The next morning we landed at Great Stirrup Cay, a private island owned by our cruise line, Norwegian. Yes, a private island paradise that we shared with two thousand strangers. It was a beautiful place with clear blue water and fish that weren't afraid of us. Bianca and I "snorkeled" with swim goggles and got to see lots of fish. I also caught a glimpse of an albino manatee, but it turned out to be a tourist. We all ate and drank and sunned ourselves. It was a nice restful time, and my favorite of all the places we visited.
Back on the ship Traci, Bianca and I watched the comedian/magician hock some of his wares, and then all of us
had Thanksgiving dinner.
I think it was my first Thanksgiving ever where I didn't have turkey. I opted for the salmon.
I ate a modest meal of 4 appetizers, 3 entrées and 2 desserts.
Afterward there was a funny variety show, and then we dropped Bianca off at Kids Club before going for some adult entertainment. First, audience members were invited to get on stage and tell their favorite dirty jokes. I told a few Jewish jokes, which Captain Goldfarb didn't take too kindly to. Then there was an adult scavenger hunt, where the audience divided into teams and presented the emcee with items and activities such as G-strings, two men dirty dancing, two women kissing, two men kissing, etc. Marge and Traci did the two-women-kissing thing. Now, I had seen Traci kiss other women before, but somehow it just wasn't hot when she did it with my sister. We could not get two of the men on our team to kiss, so we forfeited the points on that round, but at least we came away with our dignity. Well, all of us except Traci and Marge, that is. The pièce de résistance was the final round, when a man had to strip to his underwear and wear a bra, lipstick and a handbag, as well as panties on his head. My sister donated her bra, my mother donated her handbag, and Traci donated her panties. Guess who wore them.

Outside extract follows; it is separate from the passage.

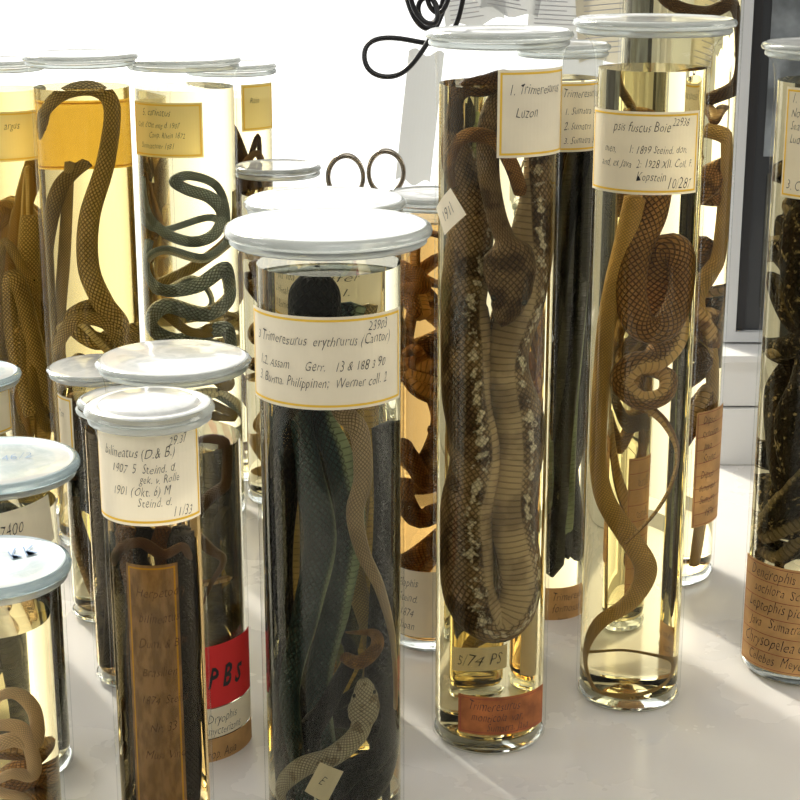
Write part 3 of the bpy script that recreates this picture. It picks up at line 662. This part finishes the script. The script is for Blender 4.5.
snake('L', [(140, 205, -.2), (160, 226, -.4), (205, 214, -.5), (228, 236, -.2), (206, 256, .4), (168, 248, .6), (146, 262, .3), (160, 290, .5), (196, 276, .6), (214, 300, .5), (190, 318, .5)], 'teal', tl, .0050, head=False, rkeys=[(0, .5), (.4, 1), (1, .4)])
snake('L', [(150, 238, .1), (146, 270, .4), (166, 288, .6), (200, 284, .7), (230, 268, .5), (236, 294, .3), (208, 312, .6), (170, 304, .7), (150, 322, .4), (180, 338, .5), (226, 326, .3), (232, 350, .1), (190, 352, .4)], 'teal', tl, .0082, head=False, rkeys=[(0, .5), (.3, 1), (.8, 1), (1, .6)])
snake('L', [(232, 190, -.4), (226, 230, -.5), (190, 262, -.5), (150, 290, -.3), (160, 330, -.2), (210, 340, -.3)], 'olive', tl, .0050, head=False, rkeys=FULL)
tangle('L', 27, .10, .25, .0066, 'olive', "olive snake coiled in pale liquid", 'coil', n=18)
tangle('L', 28, .02, .2, .0070, 'teal', "grey-green snake at the jar bottom", 'coil', n=16)
for s_, z0, z1, m_, r_ in ((51, .20, .42, 'tan', .0060), (55, .12, .38, 'olight', .0085), (53, .03, .22, 'tan', .007), (57, .06, .34, 'olive', .0075)):
    tangle('M', s_, z0, z1, r_, m_, "tan snake coiled in golden liquid", 'loose', n=17)
for s_, z0, z1, m_ in ((61, .30, .41, 'darkbrown'), (64, .27, .40, 'brown'), (62, .2, .34, 'tan'), (63, .03, .2, 'brown')):
    tangle('N', s_, z0, z1, .0065, m_, "brown snake coiled in a jar by the window", 'loose', n=16)
for s_, z0, z1, m_ in ((71, .24, .335, 'tan'), (75, .20, .33, 'brown'), (72, .12, .28, 'darkbrown'), (73, .03, .18, 'tan')):
    tangle('O', s_, z0, z1, .0070, m_, "tan snake packed in a jar", 'coil', n=16)
for s_, z0, z1, m_ in ((81, .03, .3, 'green'), (82, .03, .33, 'olive')):
    tangle('P', s_, z0, z1, .0095, m_, "dark snake folded in a wide jar", 'hang', n=16)
for s_, z0, z1, m_ in ((91, .05, .37, 'copper'), (92, .03, .36, 'copper'), (93, .2, .37, 'brown')):
    tangle('Q', s_, z0, z1, .0072, m_, "copper snake folded in amber liquid", 'coil', n=22, rho=.5)
for s_, z0, z1, m_ in ((101, .06, .47, 'black'), (102, .08, .46, 'green'), (103, .06, .44, 'black'), (104, .05, .4, 'black'), (105, .05, .46, 'black')):
    tangle('R', s_, z0, z1, .0090, m_, "blackish green snake packed in a tall jar", 'hang', n=14, rho=.45)
tangle('V', 107, .03, .24, .006, 'olive', "small olive snake in a small jar", 'coil', n=10)
snake('S', [(700, 128, .5), (728, 140, .5), (738, 180, .4), (732, 240, .5), (706, 270, .6), (690, 300, .5), (708, 350, .5), (712, 420, .4), (700, 500, .4), (690, 560, .4)], 'tan', "tan snake curving down the tall jar", .0095, head=False, rkeys=[(0, .7), (.3, 1), (.8, .8), (1, .5)])
snake('S', [(640, -30, .3), (665, 2, .6), (700, 12, .6), (730, 4, .4), (742, 30, .1), (735, 80, -.3), (690, 110, -.5), (660, 180, -.5)], 'darkbrown', "brown snake looped high in the tall jar", .0060, head=False, rkeys=FULL)
snake('S', [(610, 260, .3), (612, 340, .4), (625, 400, .4), (618, 480, .4), (626, 560, .4)], 'copper', "copper snake hanging along the glass", .0080, head=False)
tangle('S', 111, .03, .30, .0095, 'brown', "brown snake coiled in the tall jar", 'coil', n=20)
tangle('S', 113, .20, .46, .0095, 'copper', "copper snake coiled in the tall jar", 'coil', n=24)
tangle('S', 115, .10, .42, .0090, 'darkbrown', "dark brown snake coiled in the tall jar", 'coil', n=22)
snake('T', [(800, 205, .5), (784, 235, .5), (790, 290, .5), (808, 330, .5), (800, 380, .5), (782, 420, .5), (790, 470, .5), (812, 500, .5), (800, 540, .5), (775, 560, .4), (790, 590, .3)], 'check', "dark chequered snake hanging in tall jar", .0110, head=False)
for s_, z0, z1 in ((121, .09, .30), (123, .22, .46), (125, .1, .47), (127, .1, .40)):
    tangle('T', s_, z0, z1, .0090, 'check', "dark chequered snake coiled in tall jar", 'coil', n=20)

# ------------------------------------------------------------------ window papers, cable, scissors
NOTE = simple("white_note_paper", (.66, .68, .67), .8, noise=.10, nscale=8, trans=.2)
NOTEY = simple("yellowish_note_paper", (.72, .67, .52), .8, noise=.1, nscale=8, trans=.2)
PRINT = simple("grey_print", (.42, .42, .44), .8, trans=.1)
def sheet(u0, u1, v0, v1, Y, tilt, label, mat=None, lines=9, curl=.004):
    z0, z1 = zat(Y, v1), zat(Y, v0); zm = (z0 + z1) / 2
    x0, x1 = xat(u0, Y, zm), xat(u1, Y, zm); W, Hh = x1 - x0, z1 - z0
    V, F, M = [], [], []
    n = 10
    def yc(tx): return -0.002 - curl * sin(tx * pi) * .6
    for i in range(n + 1):
        for k in range(2):
            V.append((-W / 2 + W * i / n, yc(i / n), -Hh / 2 + Hh * k + .004 * sin(i * .9)))
    for i in range(n): F.append((2 * i, 2 * i + 2, 2 * i + 3, 2 * i + 1)); M.append(0)
    rnd = random.Random(int(u0))
    for r_ in range(lines):
        zz = Hh / 2 - Hh * (r_ + 1.5) / (lines + 2); b = len(V); wl = W * rnd.uniform(.45, .8)
        V += [(-W * .40, -0.009, zz), (-W * .40 + wl, -0.009, zz), (-W * .40 + wl, -0.009, zz + .0012), (-W * .40, -0.009, zz + .0012)]
        F.append((b, b + 1, b + 2, b + 3)); M.append(1)
    o = mesh_obj("paper_note", V, F, [mat or NOTE, PRINT], midx=M, smooth=False)
    o.location = ((x0 + x1) / 2, Y, zm); o.rotation_euler = (0, tilt, 0)
    o["label"] = label; o["category"] = "paper note"; o["group"] = "notes taped to the window"
sheet(402, 437, 52, 182, 2.047, radians(6), "narrow white sheet taped to the window", lines=0)
sheet(440, 500, -60, 24, 2.045, radians(-8), "white printed sheet taped to the window", lines=16)
sheet(486, 545, -60, 14, 2.041, radians(10), "small tilted printed sheet on the window", lines=16)
sheet(530, 588, -60, 40, 2.047, radians(3), "white printed sheet with curled edge on the window", lines=20)
sheet(575, 650, -70, 60, 2.043, radians(-5), "yellowish printed sheet on the window", mat=NOTEY, lines=22)
sheet(560, 600, 40, 170, 2.047, radians(2), "white sheet taped low on the window", lines=0)
sheet(640, 735, -60, 110, 2.047, radians(1), "broad white sheet added behind the tall jar to mute its glow", lines=0)  # added sheet, cuts the bright yellow backlight through the tall jar

CABM = simple("black_cable", (.01, .01, .012), .35)
def cable(pts, label, Y=1.93, r=0.0042):
    cu = bpy.data.curves.new("power_cable", 'CURVE'); cu.dimensions = '3D'; cu.bevel_depth = r; cu.bevel_resolution = 4
    sp = cu.splines.new('NURBS'); sp.points.add(len(pts) - 1); sp.order_u = 4; sp.use_endpoint_u = True
    for p, (u, v, w) in zip(sp.points, pts):
        z = zat(Y - w, v); p.co = (xat(u, Y - w, z), Y - w, z, 1)
    o = bpy.data.objects.new("power_cable", cu); COL.objects.link(o); cu.materials.append(CABM)
    bpy.context.view_layer.update()
    me = bpy.data.meshes.new_from_object(o.evaluated_get(bpy.context.evaluated_depsgraph_get()))
    bpy.data.objects.remove(o); ob = bpy.data.objects.new("power_cable", me); COL.objects.link(ob)
    for p in me.polygons: p.use_smooth = True
    ob["label"] = label; ob["category"] = "cable"; ob["group"] = "cables hanging before the window"
cable([(455, -60, 0), (448, 0, 0), (438, 26, .01), (416, 62, .02), (396, 80, .02), (364, 74, .02), (362, 40, .01), (394, 36, 0), (425, 44, 0), (448, 44, 0), (464, 14, 0), (470, -60, 0)], "black power cable hanging in a loop before the window", r=.0029)
cable([(395, -60, .02), (404, -10, .02), (412, 20, .03), (430, 34, .03), (442, 14, .02), (430, -8, .02), (414, 4, .02), (424, 30, .02), (446, 20, .02), (448, -60, .02)], "black power cable bundled above the loop", r=.0029)
cable([(408, -60, .04), (406, -4, .04), (420, 24, .04), (440, 26, .05), (436, 2, .04), (424, -12, .04), (432, 20, .04), (452, 10, .04), (456, -60, .04)], "black power cable twisted in the bundle", r=.0027)

METAL = simple("steel", (.55, .53, .50), .25, metal=1.0); DARKM = simple("dark_handle_metal", (.38, .34, .28), .25, metal=1.0)
cx, cy = -.036, 1.79
cup = lathe("utensil_holder", [(0, .001), (.034, .001), (.036, .003), (.036, .335), (.034, .335), (.034, .006), (0, .006)], simple("grey_plastic", (.35, .36, .37), .5))
cup.location = (cx, cy, 0); cup["label"] = "tall grey cylinder holding scissors"; cup["category"] = "utensil holder"
sc = bpy.data.objects.new("scissors", None); COL.objects.link(sc); sc.location = (cx, cy, .145)
sc["label"] = "pair of steel scissors standing handles up in a holder"; sc["category"] = "scissors"
for sg in (-1, 1):
    V, F = [], []
    R1, R2 = .0210, .0028
    nA, nB = 36, 8
    for i in range(nA):
        a = 2 * pi * i / nA; ca, sa = cos(a), sin(a)
        for k in range(nB):
            b = 2 * pi * k / nB; rr = R1 + R2 * cos(b)
            V.append((sg * .0205 + rr * ca * (.92 if ca * sg > 0 else .84), R2 * sin(b) + sg * .003, .222 + rr * sa * 1.08 + sg * .002))
    for i in range(nA):
        for k in range(nB):
            F.append((i * nB + k, ((i + 1) % nA) * nB + k, ((i + 1) % nA) * nB + (k + 1) % nB, i * nB + (k + 1) % nB))
    o = len(V)
    pts = [(sg * .008, .205), (sg * .004, .17), (0, .12), (-sg * .004, .10)]
    for (x, z) in pts:
        for dx, dy in ((-.003, -.002), (.003, -.002), (.003, .002), (-.003, .002)): V.append((x + dx, dy + sg * .003, z))
    for i in range(3):
        for k in range(4): F.append((o + i * 4 + k, o + i * 4 + (k + 1) % 4, o + (i + 1) * 4 + (k + 1) % 4, o + (i + 1) * 4 + k))
    mesh_obj("handle", V, F, [DARKM], parent=sc)
    y = sg * .002
    V = [(-.006, y - .001, .11), (.006, y - .001, .11), (.004 - sg * .003, y - .001, .05), (-sg * .002, y - .001, .0), (-.006, y + .001, .11), (.006, y + .001, .11), (.004 - sg * .003, y + .001, .05), (-sg * .002, y + .001, .0)]
    mesh_obj("blade", V, [(0, 1, 2, 3), (7, 6, 5, 4), (0, 4, 5, 1), (1, 5, 6, 2), (2, 6, 7, 3), (3, 7, 4, 0)], [METAL], smooth=False, parent=sc)

fr = bpy.data.objects.new("notice_frame", None); COL.objects.link(fr); fr.location = (.615, 1.99, .14)
fr["label"] = "dark framed notice board with posters on the wall"; fr["category"] = "notice board"
boxes("frame", [(-.235, -.215, -.02, .008, 0, .62), (.215, .235, -.02, .008, 0, .62), (-.215, .215, -.02, .008, .60, .62), (-.215, .215, -.02, .008, 0, .012)], simple("grey_blue_frame", (.70, .72, .73), .4), fr)
boxes("inner_edge", [(-.213, -.203, -.014, -.008, .014, .598)], simple("black_edge", (.02, .02, .022), .4), fr)
boxes("backing", [(-.215, .215, -.008, .005, .012, .60)], simple("dark_backing", (.05, .055, .06), .2, noise=.5, nscale=12), fr)
boxes("poster", [(-.192, -.02, -.0095, -.0085, .22, .56)], simple("dim_blue_poster", (.48, .54, .58), .5, noise=.95, nscale=26, dark=.25), fr)
boxes("poster", [(-.186, -.04, -.0095, -.0085, .04, .20)], simple("dark_olive_poster", (.16, .16, .12), .5, noise=.95, nscale=30, dark=.3), fr)

# ------------------------------------------------------------------ light
w = bpy.data.worlds.new("world"); scene.world = w; w.use_nodes = True; nt = w.node_tree; nt.nodes.clear()
out = nt.nodes.new('ShaderNodeOutputWorld'); bg = nt.nodes.new('ShaderNodeBackground'); nt.links.new(bg.outputs[0], out.inputs[0])
tc = nt.nodes.new('ShaderNodeTexCoord'); nm = nt.nodes.new('ShaderNodeVectorMath'); nm.operation = 'NORMALIZE'; nt.links.new(tc.outputs['Generated'], nm.inputs[0])
def dot(vec):
    dt = nt.nodes.new('ShaderNodeVectorMath'); dt.operation = 'DOT_PRODUCT'; nt.links.new(nm.outputs[0], dt.inputs[0])
    dt.inputs[1].default_value = Vector(vec).normalized(); return dt.outputs['Value']
rp = nt.nodes.new('ShaderNodeValToRGB'); els = rp.color_ramp.elements
mr = nt.nodes.new('ShaderNodeMapRange'); mr.inputs['From Min'].default_value = -1; mr.inputs['From Max'].default_value = 1
nt.links.new(dot((-.45, .85, .30)), mr.inputs['Value']); nt.links.new(mr.outputs[0], rp.inputs[0])
els[0].position = 0.0; els[0].color = (.108, .102, .095, 1); els[1].position = 1.0; els[1].color = (1.3, 1.28, 1.25, 1)
for pos, v in ((.35, .112), (.5, .17), (.65, .24), (.80, .34), (.88, .42), (.923, .60), (.945, .80)):
    e = els.new(pos); e.color = (v, v * .98, v * .95, 1)
SUND = (-.48, .80, .60)
col = rp.outputs[0]
for dvec, ang, c in ((SUND, (12, 7), (11.0, 9.8, 7.8)), ((.85, .10, .32), (14, 9), (2.2, 2.1, 1.9)), ((-.93, -.15, .30), (15, 9), (1.2, 1.2, 1.2)), ((.10, -.80, .75), (18, 10), (1.0, .97, .90))):  # soft sun glow, and added bright spots for rim light and glass highlights
    blob = smooth(nt, dot(dvec), cos(radians(ang[0])), cos(radians(ang[1])))
    col = mixc(nt, 1.0, col, mixc(nt, blob, (0.0, 0.0, 0.0), c), 'ADD')
nt.links.new(col, bg.inputs['Color']); bg.inputs['Strength'].default_value = 3.0

sd = bpy.data.lights.new("sun", 'SUN'); so = bpy.data.objects.new("sun", sd); COL.objects.link(so)
sd.energy = 2.4; sd.angle = radians(2.5); sd.color = (1, .94, .84)
so.rotation_euler = (-Vector(SUND)).to_track_quat('-Z', 'Y').to_euler()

My mother was so proud. | Apparently the other teams forgot about the panties. |
Then the emcee took off his shirt to reveal that he was wearing a bra, and he led all the trannies around the
bar in a sort of gay pride parade.
The next morning we had one last breakfast, got off the ship and retrieved our luggage. John's girlfriend (I forget her name) picked us up. Her accent is even thicker than his (picture Marisa Tomei in My Cousin Vinnie). She brought us back to Debbie's. Traci, Bianca and I had weighed ourselves before the cruise, and we gained 7 pounds between us, although 4 of it was mine so they did okay. We all spent the entire afternoon at the community pool. I worked out for an hour in a futile attempt to get back to my normal weight, and of course it was for naught because that evening we all went out for a big dinner with Debbie's gentleman friend, Mike.
The next day we said a bittersweet good-bye to Debbie, Marge, and beautiful weather as we boarded the plane
for Baltimore with a screaming kid in the row behind us.